Colin (Email) - March 25 '08 - 13:43

thanks for writing this article will. it is sad that people can be so myopic to think that closing gates will actually make their neighborhood safer.

kind of like putting up a fence along your border will make our country safer.

david p. (Email) (URL) - March 27 '08 - 10:39

We have the same cycle path crime problem in the UK. Cycle routes are full to bursting with villains, thugs, thieves and other lowlifes breaking into houses and legging it with plasma screens, computers, TVs, microwaves, etc., strapped to the back of their BMXs and MTBs.

Perhaps the residents should consider asking the local police to wait at each exit from the bikepath and nab these miscreants, since their nefarious habits will be all to obvious to the observant cop.

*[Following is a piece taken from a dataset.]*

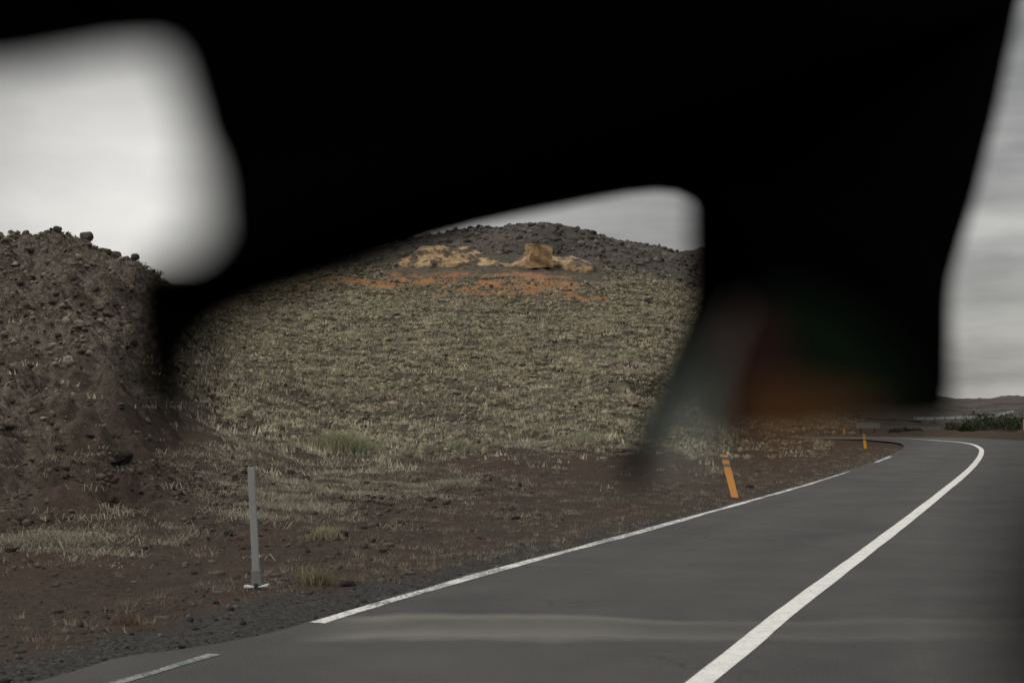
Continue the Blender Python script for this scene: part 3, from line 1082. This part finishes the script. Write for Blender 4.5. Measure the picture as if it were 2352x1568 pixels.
# ------------------------------------------------------------------ tussocks, shrubs
def tussock(px, y, wpx, h, n, label, ca, cb, group=None):
    x, yy, z = ground_point(px, y)
    r = wpx * yy / F / 2
    X = np.clip(rng.normal(0, r * 0.42, n), -r, r)
    Y = np.clip(rng.normal(0, r * 0.34, n), -r, r)
    zz = height(X + x, Y + yy) - z
    o = grass_mesh('grass_tussock', X, Y, zz, 9, h * rng.uniform(0.5, 1.1, n) * np.exp(-(X / r) ** 2 * 0.6), np.full(n, 0.006 + 0.0003 * yy), np.full(n, 0.05), ca, cb, 0.7, True)
    o.location = (x, yy, z)
    tag(o, label, 'grass tussock', group)


tussock(785, 1035, 175, 0.62, 230, 'tall pale green grass tussock at the foot of the hillside above the straw grass', (0.46, 0.45, 0.30), (0.30, 0.31, 0.19))
tussock(748, 1235, 70, 0.20, 60, 'small straw tuft on the bare soil right of the grey post', (0.42, 0.39, 0.28), (0.3, 0.29, 0.19))
tussock(735, 1338, 60, 0.22, 34, 'thin tuft with tall stalks beside the gravel shoulder', (0.34, 0.31, 0.19), (0.2, 0.2, 0.12))
tussock(308, 1428, 30, 0.14, 12, 'upright rusty brown tuft on the soil left of the road', (0.24, 0.165, 0.11), (0.17, 0.13, 0.09))
tussock(1060, 1035, 100, 0.36, 70, 'pale green tussock at the left of the grassy rise below the hillside', (0.46, 0.45, 0.32), (0.32, 0.32, 0.21))
tussock(1340, 1015, 130, 0.42, 90, 'pale green tussock at the right of the grassy rise near the black window frame', (0.48, 0.46, 0.34), (0.34, 0.34, 0.23))

M_LEAF = vcol_material('shrub_leaf', 0.7, 5, 0.3)
M_STEM = plain_material('shrub_stem', (0.08, 0.06, 0.04), (0.12, 0.09, 0.06))


def shrub(px, Y, wx, wy, h, n, label, dark=1.0):
    x = (px - 1176) / F * Y
    z = float(height(np.array([x]), np.array([float(Y)]))[0])
    e = empty('shrub', (x, Y, z))
    tag(e, label, 'shrub', 'low green shrubs across the road')
    # lumpy dome of small leaves
    lob = rng.uniform(-1, 1, (9, 2)) * np.array([wx * 0.42, wy * 0.4])
    li = rng.integers(0, 9, n)
    d = rng.normal(0, 1, (n, 3))
    d /= np.linalg.norm(d, axis=1)[:, None]
    d[:, 2] = np.abs(d[:, 2])
    rad = rng.uniform(0.55, 1.05, (n, 1))
    hl = h * (0.6 + 0.4 * rng.random(9))[li][:, None]
    c = np.concatenate([lob[li], np.zeros((n, 1))], 1) + d * rad * np.concatenate([np.full((n, 1), wx * 0.22), np.full((n, 1), wy * 0.22), hl], 1)
    s = 0.06
    a = rng.normal(0, 1, (n, 3))
    b = rng.normal(0, 1, (n, 3))
    P = np.stack([c, c + a * s, c + b * s], 1).reshape(-1, 3)
    o = mesh_obj('foliage', P, np.arange(3 * n).reshape(-1, 3), M_LEAF, e)
    t = rng.random((n, 1))
    cc = (np.array((0.024, 0.038, 0.014)) * (1 - t) + np.array((0.046, 0.062, 0.026)) * t) * dark
    color_attr(o.data, 'Col', np.repeat(cc, 3, 0))
    bm2 = bmesh.new()
    for i in range(9):
        p0 = Vector((lob[i, 0] * 0.3, lob[i, 1] * 0.3, -0.05))
        p1 = Vector((lob[i, 0], lob[i, 1], h * 0.7))
        dv = p1 - p0
        mtx = Matrix.Translation((p0 + p1) / 2) @ dv.to_track_quat('Z', 'Y').to_matrix().to_4x4()
        bmesh.ops.create_cone(bm2, cap_ends=True, segments=6, radius1=0.03, radius2=0.012, depth=dv.length, matrix=mtx)
    bm_obj('stem', bm2, M_STEM, e)


shrub(2300, 76, 3.2, 3.0, 1.15, 3600, 'largest low green shrub, beside the orange post across the road')
shrub(2210, 78, 2.4, 2.4, 0.62, 2200, 'middle low green shrub on the far verge of the bend')
shrub(2080, 79, 1.8, 1.6, 0.5, 1300, 'dark little shrub on the far verge beside the black pillar', 0.6)
shrub(2420, 77, 3.2, 3.0, 1.2, 2600, 'low green shrub right of the orange post, mostly out of frame')

# ------------------------------------------------------------------ posts and sign
def slab_bm(w, t, h, slant=0.0, bev=0.008, z0=0.0, taper=1.0):
    bm = bmesh.new()
    vs = []
    for z, s in ((z0, 1.0), (z0 + h, taper)):
        for sx, sy in ((-1, -1), (1, -1), (1, 1), (-1, 1)):
            zz = z - (slant * sx if z > z0 else 0)
            vs.append(bm.verts.new((sx * w / 2 * s, sy * t / 2 * s, zz)))
    for f in ((3, 2, 1, 0), (4, 5, 6, 7), (0, 1, 5, 4), (1, 2, 6, 5), (2, 3, 7, 6), (3, 0, 4, 7)):
        bm.faces.new([vs[i] for i in f])
    bmesh.ops.bevel(bm, geom=bm.edges[:], offset=bev, segments=2, affect='EDGES', profile=0.5)
    return bm


M_ORANGE = plain_material('orange_plastic', (0.80, 0.34, 0.09), (0.92, 0.44, 0.14), 40, 0.55)
M_YELLOW = plain_material('yellow_plastic', (0.80, 0.42, 0.03), (0.9, 0.5, 0.05), 40, 0.55)
M_REFL = plain_material('grey_reflector', (0.16, 0.165, 0.18), (0.21, 0.215, 0.23), 60, 0.4)
M_GREYPOST = plain_material('grey_plastic', (0.22, 0.22, 0.215), (0.33, 0.33, 0.32), 9, 0.55)
M_SLEEVE = plain_material('dark_grey_plastic', (0.15, 0.15, 0.155), (0.19, 0.19, 0.19), 30, 0.6)
M_PALE = plain_material('pale_plate', (0.52, 0.54, 0.52), (0.62, 0.63, 0.61), 30, 0.6)
M_BOARD = plain_material('weathered_board', (0.22, 0.22, 0.21), (0.32, 0.32, 0.30), 12, 0.7)
M_BLACKPL = plain_material('black_peg', (0.02, 0.02, 0.02), (0.04, 0.04, 0.04), 30, 0.6)


def guide_post(px, y, hpx, wpx, lean, label, mat, Y=None, bands=True, slant=0.02):
    if Y is None:
        x, yy, z = ground_point(px, y)
    else:
        yy, x = Y, (px - 1176) / F * Y
        z = float(height(np.array([x]), np.array([yy]))[0])
    h, w = hpx * yy / F, wpx * yy / F
    e = empty('guide_post', (x, yy, z))
    e.rotation_euler = (0, -lean, 0)
    tag(e, label, 'guide post', 'guide posts along the road')
    bm_obj('post_body', slab_bm(w, 0.05, h, slant, 0.008, -0.05 + 0.0), mat, e)
    if bands:
        for zc, hh in ((h - 0.05 - 0.055, 0.05), (h - 0.05 - 0.175, 0.05)):
            b = bmesh.new()
            vs = [b.verts.new((sx * (w / 2 + 0.003), sy * 0.0285, zc + sz * hh / 2 - sx * slant)) for sz in (-1, 1) for sx, sy in ((-1, -1), (1, -1), (1, 1), (-1, 1))]
            for f in ((3, 2, 1, 0), (4, 5, 6, 7), (0, 1, 5, 4), (1, 2, 6, 5), (2, 3, 7, 6), (3, 0, 4, 7)):
                b.faces.new([vs[i] for i in f])
            bm_obj('reflector', b, M_REFL, e)
    return e, h, w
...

My own opinion is that it is an enormous pity that bikepaths were ever invented, since vehicle-assisted criime was unknown in the US or the UK, before these highways to crime were created. Apart from anything else, bike riders are fitter than drivers (who are tradionally too obese to commit any act of a criminal or dishonest nature), and so are more able to evade the forces of lawnorder (most of whom spend their time driving and are thus too unfit to chase these deviants.

Why is not the simple solution of preventing the sale of all two-wheeled, self-propelled monstrosities put into law, thereby wiping out crime at a stroke?